* _WHAT THE TASK ASKS_
Extract every entry word for word. Skip the pictures.

* _ENTRIES SHOWN_
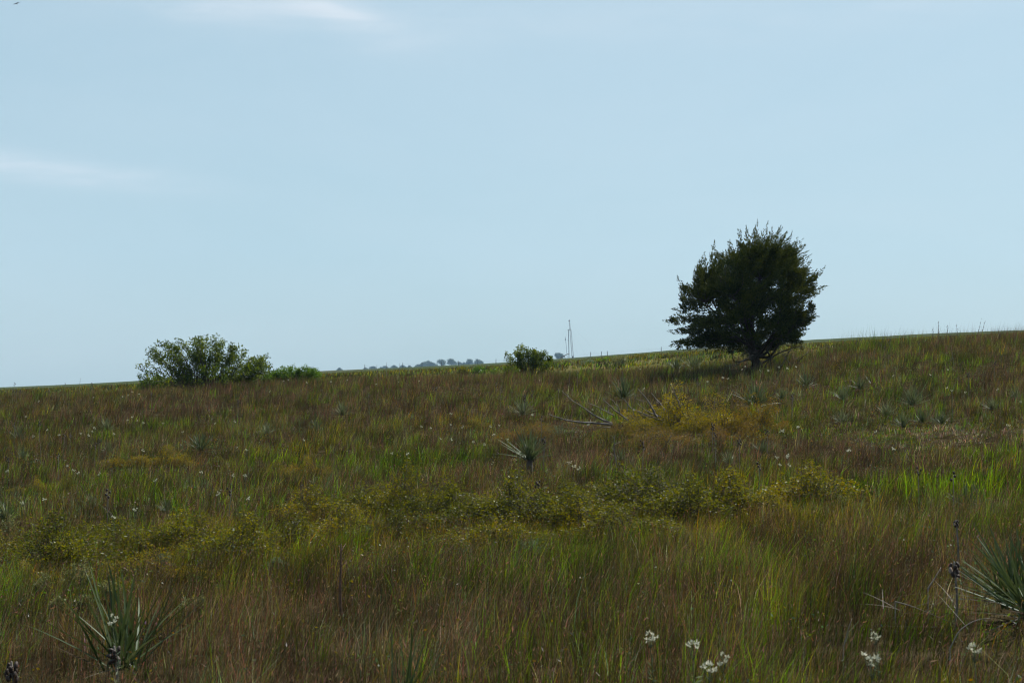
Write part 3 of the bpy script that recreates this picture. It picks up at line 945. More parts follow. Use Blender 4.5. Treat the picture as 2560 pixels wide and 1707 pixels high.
# bushes of the hollow behind the crest
g = np.random.default_rng(40)
for i, (px, py, w, mat, what) in enumerate([(1420, 905, 40, 'sage', 'pale yellow-green'), (1470, 903, 46, 'sage_grey', 'grey-green'), (1510, 899, 44, 'leaf_bright', 'green'), (1550, 894, 40, 'sage', 'yellowish'),
                                            (1600, 890, 44, 'leaf_olive', 'olive'), (1640, 888, 36, 'leaf_bush', 'dark green'), (1450, 915, 50, 'sage_grey', 'silvery'), (1530, 908, 48, 'sage', 'pale'),
                                            (1590, 903, 44, 'sage_grey', 'grey'), (1660, 897, 40, 'leaf_olive', 'yellow-olive'), (1200, 918, 36, 'leaf_bright', 'bright green'), (1155, 922, 30, 'leaf_olive', 'olive'),
                                            (2000, 872, 40, 'sage_grey', 'grey-green')]):
    d = 118 + 26 * g.random()
    where = ['beside the pump jack', 'below the drilling mast', 'under the fence line', 'midway between mast and tree', 'nearer the juniper', 'just left of the juniper', 'low in the hollow',
             'in the middle of the hollow', 'in front of the juniper side', 'at the juniper edge of the hollow', 'left of the tufted bush', 'far left in the hollow', 'behind the juniper'][i]
    bush('hollow_bush', what + ' low bush in the hollow ' + where, 'bush', px, [(px - w / 2, py + 7), (px - w / 4, py - 1), (px, py - 4), (px + w / 4, py - 2), (px + w / 2, py + 7)], py + 10, d, 0.6, mat,
         26, 0.10, 34, 400 + i, 0.2, 0.16, 'bark', 'low bushes in the hollow behind the crest')


# ------------------------------------------------------------------ low shrubs on the slope
def shrub_meshes(key, seed, n_stem, n_leaf, leaf):
    out = []
    for k in range(3):
        g = np.random.default_rng(seed + k)
        xs = np.linspace(-0.62, 0.62, 13)
        top = (1 - (xs / .62) ** 2 * 0.75) * (0.25 + 0.95 * g.random(13))
        st, lf = bush_geo(g, list(zip(xs, top)), 0.55, n_stem, leaf, n_leaf, 0.12, 0.052, 0.6, 0.0, 0.4)
        out.append((st.mesh('shrub_twigs_' + key, [M['dark_wood']]), lf.mesh('shrub_leaves_' + key, [M[key]])))
    return out


SHRUB = {k: shrub_meshes(k, s, 170, n, l) for k, s, n, l in (('leaf_olive', 500, 29, .034), ('leaf_gold', 510, 46, .023), ('leaf_orange', 520, 46, .022))}


def shrub(px, base_row, w_px, h_px, key, label, k, group='low yellowing shrubs on the slope'):
    p = foot(px, base_row)
    s = FPX / p[1]
    gold = key != 'leaf_olive' and base_row < 1130 and px > 1450
    w, h = w_px / s * (1.35 + .35 * ((k * .618) % 1)) * (.78 if gold else 1), h_px / s * (.90 + .40 * ((k * .414) % 1)) * (1.08 if gold else 1.0)
    root = thing('low_shrub', label, 'shrub', p, .5 * math.sin(k * 2.3), group, (w, (w + h) / 2 * 1.1, h))
    a, b = SHRUB[key][k % 3]
    CLEAR.append((p[0], p[1] - .1, w * .4, .85))
    if k % 2:
        root.scale.x *= -1
    obj('twigs', a, root)
    obj('foliage', b, root)


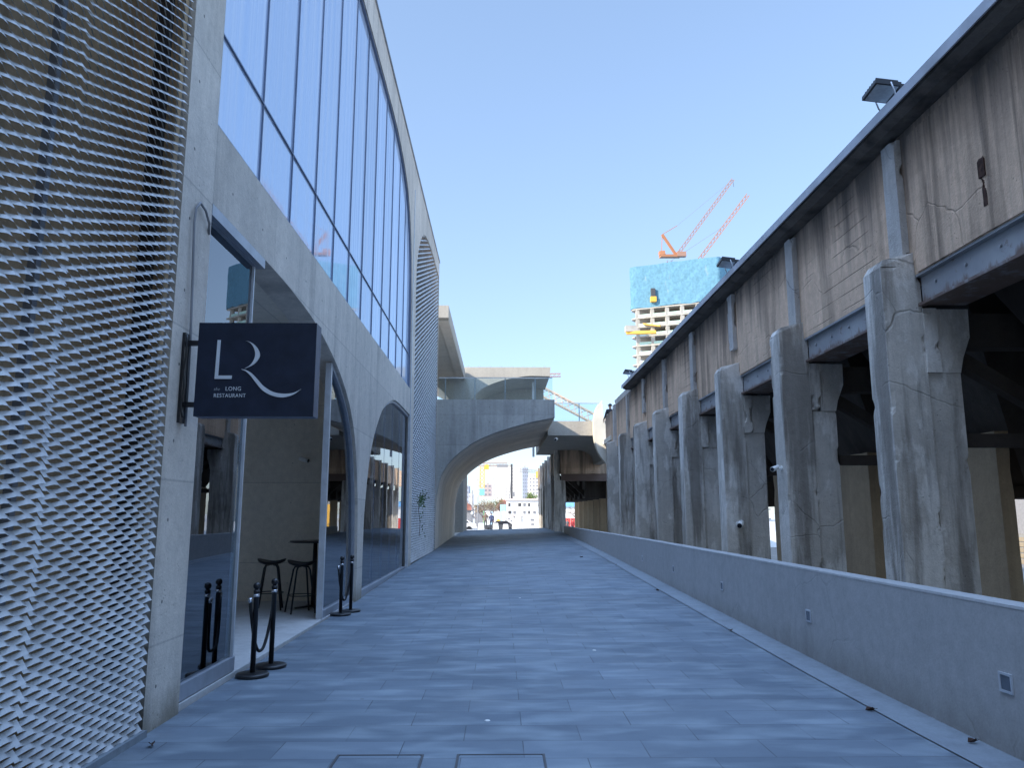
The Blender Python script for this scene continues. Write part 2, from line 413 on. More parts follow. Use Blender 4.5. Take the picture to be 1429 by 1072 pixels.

* _ANSWER TO THIS EXERCISE_
Write part 3 of the bpy script that recreates this picture. It picks up at line 945. More parts follow. Use Blender 4.5. Treat the picture as 2560 pixels wide and 1707 pixels high.
# bushes of the hollow behind the crest
g = np.random.default_rng(40)
for i, (px, py, w, mat, what) in enumerate([(1420, 905, 40, 'sage', 'pale yellow-green'), (1470, 903, 46, 'sage_grey', 'grey-green'), (1510, 899, 44, 'leaf_bright', 'green'), (1550, 894, 40, 'sage', 'yellowish'),
                                            (1600, 890, 44, 'leaf_olive', 'olive'), (1640, 888, 36, 'leaf_bush', 'dark green'), (1450, 915, 50, 'sage_grey', 'silvery'), (1530, 908, 48, 'sage', 'pale'),
                                            (1590, 903, 44, 'sage_grey', 'grey'), (1660, 897, 40, 'leaf_olive', 'yellow-olive'), (1200, 918, 36, 'leaf_bright', 'bright green'), (1155, 922, 30, 'leaf_olive', 'olive'),
                                            (2000, 872, 40, 'sage_grey', 'grey-green')]):
    d = 118 + 26 * g.random()
    where = ['beside the pump jack', 'below the drilling mast', 'under the fence line', 'midway between mast and tree', 'nearer the juniper', 'just left of the juniper', 'low in the hollow',
             'in the middle of the hollow', 'in front of the juniper side', 'at the juniper edge of the hollow', 'left of the tufted bush', 'far left in the hollow', 'behind the juniper'][i]
    bush('hollow_bush', what + ' low bush in the hollow ' + where, 'bush', px, [(px - w / 2, py + 7), (px - w / 4, py - 1), (px, py - 4), (px + w / 4, py - 2), (px + w / 2, py + 7)], py + 10, d, 0.6, mat,
         26, 0.10, 34, 400 + i, 0.2, 0.16, 'bark', 'low bushes in the hollow behind the crest')


# ------------------------------------------------------------------ low shrubs on the slope
def shrub_meshes(key, seed, n_stem, n_leaf, leaf):
    out = []
    for k in range(3):
        g = np.random.default_rng(seed + k)
        xs = np.linspace(-0.62, 0.62, 13)
        top = (1 - (xs / .62) ** 2 * 0.75) * (0.25 + 0.95 * g.random(13))
        st, lf = bush_geo(g, list(zip(xs, top)), 0.55, n_stem, leaf, n_leaf, 0.12, 0.052, 0.6, 0.0, 0.4)
        out.append((st.mesh('shrub_twigs_' + key, [M['dark_wood']]), lf.mesh('shrub_leaves_' + key, [M[key]])))
    return out


SHRUB = {k: shrub_meshes(k, s, 170, n, l) for k, s, n, l in (('leaf_olive', 500, 29, .034), ('leaf_gold', 510, 46, .023), ('leaf_orange', 520, 46, .022))}


def shrub(px, base_row, w_px, h_px, key, label, k, group='low yellowing shrubs on the slope'):
    p = foot(px, base_row)
    s = FPX / p[1]
    gold = key != 'leaf_olive' and base_row < 1130 and px > 1450
    w, h = w_px / s * (1.35 + .35 * ((k * .618) % 1)) * (.78 if gold else 1), h_px / s * (.90 + .40 * ((k * .414) % 1)) * (1.08 if gold else 1.0)
    root = thing('low_shrub', label, 'shrub', p, .5 * math.sin(k * 2.3), group, (w, (w + h) / 2 * 1.1, h))
    a, b = SHRUB[key][k % 3]
    CLEAR.append((p[0], p[1] - .1, w * .4, .85))
    if k % 2:
        root.scale.x *= -1
    obj('twigs', a, root)
    obj('foliage', b, root)


The Blender Python script for this scene continues. Write part 2, from line 413 on. More parts follow. Use Blender 4.5. Take the picture to be 1429 by 1072 pixels.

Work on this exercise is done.